* **What is required**
Every line must be returned precisely as it is written.

* **Provided material**
------------------------

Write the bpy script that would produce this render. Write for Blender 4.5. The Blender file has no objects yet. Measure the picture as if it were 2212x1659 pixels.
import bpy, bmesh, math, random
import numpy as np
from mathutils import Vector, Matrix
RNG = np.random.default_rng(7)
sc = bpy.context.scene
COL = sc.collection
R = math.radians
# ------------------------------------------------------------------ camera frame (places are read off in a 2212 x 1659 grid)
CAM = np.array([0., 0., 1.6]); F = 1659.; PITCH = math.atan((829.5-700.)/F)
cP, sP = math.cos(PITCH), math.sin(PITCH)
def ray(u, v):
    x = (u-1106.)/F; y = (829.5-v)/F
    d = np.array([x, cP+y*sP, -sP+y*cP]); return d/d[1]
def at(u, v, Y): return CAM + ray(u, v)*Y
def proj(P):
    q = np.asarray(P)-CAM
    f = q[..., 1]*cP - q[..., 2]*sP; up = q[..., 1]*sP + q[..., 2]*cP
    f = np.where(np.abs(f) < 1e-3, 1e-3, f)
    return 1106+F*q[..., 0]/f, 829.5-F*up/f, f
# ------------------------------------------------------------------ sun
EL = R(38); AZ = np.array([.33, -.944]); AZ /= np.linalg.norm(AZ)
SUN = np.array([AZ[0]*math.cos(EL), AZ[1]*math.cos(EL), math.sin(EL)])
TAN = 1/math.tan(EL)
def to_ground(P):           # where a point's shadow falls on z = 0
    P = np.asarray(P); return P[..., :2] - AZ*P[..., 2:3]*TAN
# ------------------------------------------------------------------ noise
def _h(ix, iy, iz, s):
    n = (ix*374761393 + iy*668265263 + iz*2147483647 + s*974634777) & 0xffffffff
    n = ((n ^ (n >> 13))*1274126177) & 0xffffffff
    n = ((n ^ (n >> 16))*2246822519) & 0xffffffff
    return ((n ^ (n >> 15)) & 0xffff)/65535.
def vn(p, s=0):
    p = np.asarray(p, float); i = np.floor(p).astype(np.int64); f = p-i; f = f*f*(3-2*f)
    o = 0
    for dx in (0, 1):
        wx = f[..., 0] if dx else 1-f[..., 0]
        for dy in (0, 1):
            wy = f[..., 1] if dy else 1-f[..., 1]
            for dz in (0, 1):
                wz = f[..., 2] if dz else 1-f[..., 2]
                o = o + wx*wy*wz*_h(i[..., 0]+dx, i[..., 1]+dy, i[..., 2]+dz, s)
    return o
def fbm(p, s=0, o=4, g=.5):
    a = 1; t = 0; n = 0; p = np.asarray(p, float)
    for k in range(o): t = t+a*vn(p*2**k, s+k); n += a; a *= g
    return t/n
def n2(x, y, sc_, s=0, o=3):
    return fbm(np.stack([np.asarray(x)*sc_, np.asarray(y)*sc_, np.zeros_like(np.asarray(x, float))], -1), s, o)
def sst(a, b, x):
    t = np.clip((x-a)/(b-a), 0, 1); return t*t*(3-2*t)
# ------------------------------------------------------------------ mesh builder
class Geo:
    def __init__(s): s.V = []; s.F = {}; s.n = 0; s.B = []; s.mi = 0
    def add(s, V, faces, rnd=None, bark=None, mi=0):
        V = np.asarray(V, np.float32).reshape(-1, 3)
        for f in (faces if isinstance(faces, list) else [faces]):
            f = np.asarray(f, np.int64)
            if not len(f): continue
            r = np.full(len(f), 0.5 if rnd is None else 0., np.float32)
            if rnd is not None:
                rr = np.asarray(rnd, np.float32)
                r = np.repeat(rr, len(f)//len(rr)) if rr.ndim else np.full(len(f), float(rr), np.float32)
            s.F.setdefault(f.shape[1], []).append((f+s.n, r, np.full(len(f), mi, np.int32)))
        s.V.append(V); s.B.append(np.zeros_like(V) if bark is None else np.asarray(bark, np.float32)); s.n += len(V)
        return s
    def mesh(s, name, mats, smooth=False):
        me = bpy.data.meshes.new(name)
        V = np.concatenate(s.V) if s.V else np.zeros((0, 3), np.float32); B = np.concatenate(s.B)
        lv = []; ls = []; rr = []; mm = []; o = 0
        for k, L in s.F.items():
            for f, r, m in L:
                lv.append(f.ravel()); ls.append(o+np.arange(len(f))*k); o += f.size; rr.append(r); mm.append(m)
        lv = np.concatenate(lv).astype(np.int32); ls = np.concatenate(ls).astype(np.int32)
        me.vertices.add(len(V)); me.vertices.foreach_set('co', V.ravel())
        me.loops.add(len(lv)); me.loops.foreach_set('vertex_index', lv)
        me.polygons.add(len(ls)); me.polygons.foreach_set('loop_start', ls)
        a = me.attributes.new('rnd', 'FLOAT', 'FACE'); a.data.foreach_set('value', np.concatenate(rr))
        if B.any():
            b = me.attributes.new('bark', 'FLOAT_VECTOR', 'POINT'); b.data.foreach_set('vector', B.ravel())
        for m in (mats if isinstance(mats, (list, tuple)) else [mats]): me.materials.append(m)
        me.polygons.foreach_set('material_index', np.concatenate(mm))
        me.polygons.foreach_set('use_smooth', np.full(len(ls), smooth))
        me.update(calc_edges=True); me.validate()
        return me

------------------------

* **Result**
Write the bpy script that would produce this render. Write for Blender 4.5. The Blender file has no objects yet. Measure the picture as if it were 2212x1659 pixels.
import bpy, bmesh, math, random
import numpy as np
from mathutils import Vector, Matrix
RNG = np.random.default_rng(7)
sc = bpy.context.scene
COL = sc.collection
R = math.radians
# ------------------------------------------------------------------ camera frame (places are read off in a 2212 x 1659 grid)
CAM = np.array([0., 0., 1.6]); F = 1659.; PITCH = math.atan((829.5-700.)/F)
cP, sP = math.cos(PITCH), math.sin(PITCH)
def ray(u, v):
    x = (u-1106.)/F; y = (829.5-v)/F
    d = np.array([x, cP+y*sP, -sP+y*cP]); return d/d[1]
def at(u, v, Y): return CAM + ray(u, v)*Y
def proj(P):
    q = np.asarray(P)-CAM
    f = q[..., 1]*cP - q[..., 2]*sP; up = q[..., 1]*sP + q[..., 2]*cP
    f = np.where(np.abs(f) < 1e-3, 1e-3, f)
    return 1106+F*q[..., 0]/f, 829.5-F*up/f, f
# ------------------------------------------------------------------ sun
EL = R(38); AZ = np.array([.33, -.944]); AZ /= np.linalg.norm(AZ)
SUN = np.array([AZ[0]*math.cos(EL), AZ[1]*math.cos(EL), math.sin(EL)])
TAN = 1/math.tan(EL)
def to_ground(P):           # where a point's shadow falls on z = 0
    P = np.asarray(P); return P[..., :2] - AZ*P[..., 2:3]*TAN
# ------------------------------------------------------------------ noise
def _h(ix, iy, iz, s):
    n = (ix*374761393 + iy*668265263 + iz*2147483647 + s*974634777) & 0xffffffff
    n = ((n ^ (n >> 13))*1274126177) & 0xffffffff
    n = ((n ^ (n >> 16))*2246822519) & 0xffffffff
    return ((n ^ (n >> 15)) & 0xffff)/65535.
def vn(p, s=0):
    p = np.asarray(p, float); i = np.floor(p).astype(np.int64); f = p-i; f = f*f*(3-2*f)
    o = 0
    for dx in (0, 1):
        wx = f[..., 0] if dx else 1-f[..., 0]
        for dy in (0, 1):
            wy = f[..., 1] if dy else 1-f[..., 1]
            for dz in (0, 1):
                wz = f[..., 2] if dz else 1-f[..., 2]
                o = o + wx*wy*wz*_h(i[..., 0]+dx, i[..., 1]+dy, i[..., 2]+dz, s)
    return o
def fbm(p, s=0, o=4, g=.5):
    a = 1; t = 0; n = 0; p = np.asarray(p, float)
    for k in range(o): t = t+a*vn(p*2**k, s+k); n += a; a *= g
    return t/n
def n2(x, y, sc_, s=0, o=3):
    return fbm(np.stack([np.asarray(x)*sc_, np.asarray(y)*sc_, np.zeros_like(np.asarray(x, float))], -1), s, o)
def sst(a, b, x):
    t = np.clip((x-a)/(b-a), 0, 1); return t*t*(3-2*t)
# ------------------------------------------------------------------ mesh builder
class Geo:
    def __init__(s): s.V = []; s.F = {}; s.n = 0; s.B = []; s.mi = 0
    def add(s, V, faces, rnd=None, bark=None, mi=0):
        V = np.asarray(V, np.float32).reshape(-1, 3)
        for f in (faces if isinstance(faces, list) else [faces]):
            f = np.asarray(f, np.int64)
            if not len(f): continue
            r = np.full(len(f), 0.5 if rnd is None else 0., np.float32)
            if rnd is not None:
                rr = np.asarray(rnd, np.float32)
                r = np.repeat(rr, len(f)//len(rr)) if rr.ndim else np.full(len(f), float(rr), np.float32)
            s.F.setdefault(f.shape[1], []).append((f+s.n, r, np.full(len(f), mi, np.int32)))
        s.V.append(V); s.B.append(np.zeros_like(V) if bark is None else np.asarray(bark, np.float32)); s.n += len(V)
        return s
    def mesh(s, name, mats, smooth=False):
        me = bpy.data.meshes.new(name)
        V = np.concatenate(s.V) if s.V else np.zeros((0, 3), np.float32); B = np.concatenate(s.B)
        lv = []; ls = []; rr = []; mm = []; o = 0
        for k, L in s.F.items():
            for f, r, m in L:
                lv.append(f.ravel()); ls.append(o+np.arange(len(f))*k); o += f.size; rr.append(r); mm.append(m)
        lv = np.concatenate(lv).astype(np.int32); ls = np.concatenate(ls).astype(np.int32)
        me.vertices.add(len(V)); me.vertices.foreach_set('co', V.ravel())
        me.loops.add(len(lv)); me.loops.foreach_set('vertex_index', lv)
        me.polygons.add(len(ls)); me.polygons.foreach_set('loop_start', ls)
        a = me.attributes.new('rnd', 'FLOAT', 'FACE'); a.data.foreach_set('value', np.concatenate(rr))
        if B.any():
            b = me.attributes.new('bark', 'FLOAT_VECTOR', 'POINT'); b.data.foreach_set('vector', B.ravel())
        for m in (mats if isinstance(mats, (list, tuple)) else [mats]): me.materials.append(m)
        me.polygons.foreach_set('material_index', np.concatenate(mm))
        me.polygons.foreach_set('use_smooth', np.full(len(ls), smooth))
        me.update(calc_edges=True); me.validate()
        return me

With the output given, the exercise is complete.